## [Set task]
Identify the lines bearing the string "Continue" and gather them.

## [Data provided]
———
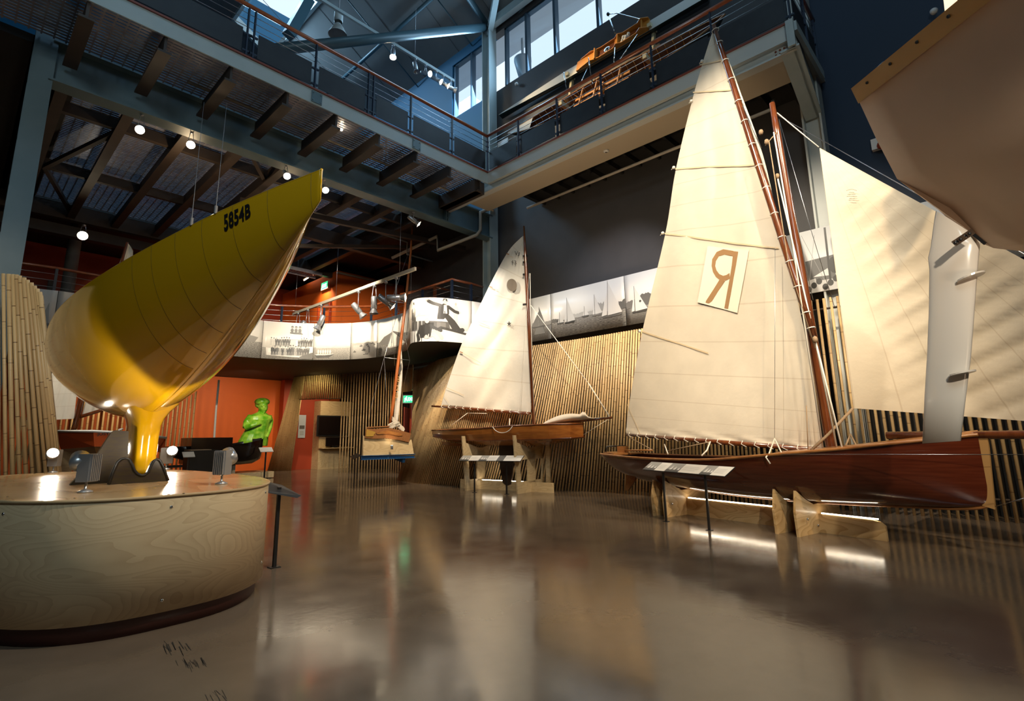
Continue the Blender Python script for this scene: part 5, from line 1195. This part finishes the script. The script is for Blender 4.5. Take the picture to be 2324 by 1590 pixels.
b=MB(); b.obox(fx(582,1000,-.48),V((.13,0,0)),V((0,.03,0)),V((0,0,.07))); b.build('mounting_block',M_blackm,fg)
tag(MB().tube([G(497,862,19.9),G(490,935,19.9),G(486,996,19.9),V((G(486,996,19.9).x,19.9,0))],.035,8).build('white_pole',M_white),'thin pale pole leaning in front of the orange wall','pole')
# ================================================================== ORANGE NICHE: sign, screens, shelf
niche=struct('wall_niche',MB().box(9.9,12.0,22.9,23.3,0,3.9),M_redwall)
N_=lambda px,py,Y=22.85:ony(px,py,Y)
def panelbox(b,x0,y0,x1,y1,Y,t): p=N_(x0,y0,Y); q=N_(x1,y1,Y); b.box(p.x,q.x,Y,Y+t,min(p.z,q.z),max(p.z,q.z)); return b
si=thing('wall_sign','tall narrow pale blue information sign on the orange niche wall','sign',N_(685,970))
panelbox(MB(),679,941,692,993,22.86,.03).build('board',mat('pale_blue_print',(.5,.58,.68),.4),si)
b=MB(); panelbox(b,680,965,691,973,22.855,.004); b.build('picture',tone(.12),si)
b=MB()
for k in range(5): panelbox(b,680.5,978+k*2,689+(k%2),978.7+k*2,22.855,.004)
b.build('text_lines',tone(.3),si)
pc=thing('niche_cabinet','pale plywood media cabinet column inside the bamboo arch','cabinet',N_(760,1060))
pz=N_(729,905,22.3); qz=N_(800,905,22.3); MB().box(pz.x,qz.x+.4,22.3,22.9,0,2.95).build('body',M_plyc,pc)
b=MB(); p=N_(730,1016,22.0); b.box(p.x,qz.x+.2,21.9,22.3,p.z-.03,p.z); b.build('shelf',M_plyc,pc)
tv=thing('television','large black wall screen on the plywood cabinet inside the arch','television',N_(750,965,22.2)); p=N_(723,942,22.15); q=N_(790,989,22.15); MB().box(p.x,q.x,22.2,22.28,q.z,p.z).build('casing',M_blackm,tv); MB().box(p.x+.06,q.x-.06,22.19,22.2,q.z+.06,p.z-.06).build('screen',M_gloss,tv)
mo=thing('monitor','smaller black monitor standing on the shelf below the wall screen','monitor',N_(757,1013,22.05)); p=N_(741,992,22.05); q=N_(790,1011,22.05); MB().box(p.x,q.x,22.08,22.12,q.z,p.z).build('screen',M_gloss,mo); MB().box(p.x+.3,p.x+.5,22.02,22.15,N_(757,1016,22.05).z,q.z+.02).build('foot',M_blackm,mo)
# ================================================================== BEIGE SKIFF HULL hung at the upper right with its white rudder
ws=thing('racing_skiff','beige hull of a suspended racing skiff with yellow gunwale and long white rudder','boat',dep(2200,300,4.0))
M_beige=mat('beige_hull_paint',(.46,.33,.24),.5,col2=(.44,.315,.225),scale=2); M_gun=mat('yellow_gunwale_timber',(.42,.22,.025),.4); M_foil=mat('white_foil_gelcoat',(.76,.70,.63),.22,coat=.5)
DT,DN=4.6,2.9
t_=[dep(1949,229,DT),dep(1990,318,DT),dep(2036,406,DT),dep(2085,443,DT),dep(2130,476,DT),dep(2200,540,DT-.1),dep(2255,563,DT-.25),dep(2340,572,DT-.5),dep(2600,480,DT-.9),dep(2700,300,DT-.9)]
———
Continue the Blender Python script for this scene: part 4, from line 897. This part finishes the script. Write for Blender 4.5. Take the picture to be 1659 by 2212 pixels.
———
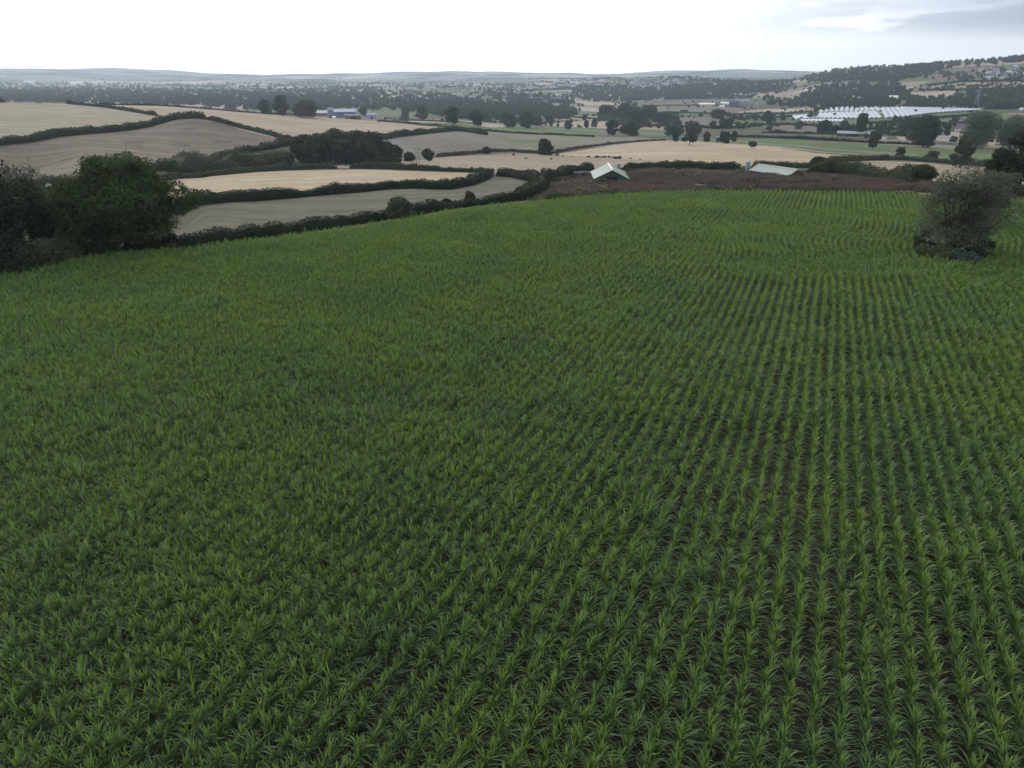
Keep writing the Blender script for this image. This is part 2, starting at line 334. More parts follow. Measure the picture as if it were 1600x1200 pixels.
———
## [Task output]
Continue the Blender Python script for this scene: part 5, from line 1195. This part finishes the script. The script is for Blender 4.5. Take the picture to be 2324 by 1590 pixels.
Continue the Blender Python script for this scene: part 4, from line 897. This part finishes the script. Write for Blender 4.5. Take the picture to be 1659 by 2212 pixels.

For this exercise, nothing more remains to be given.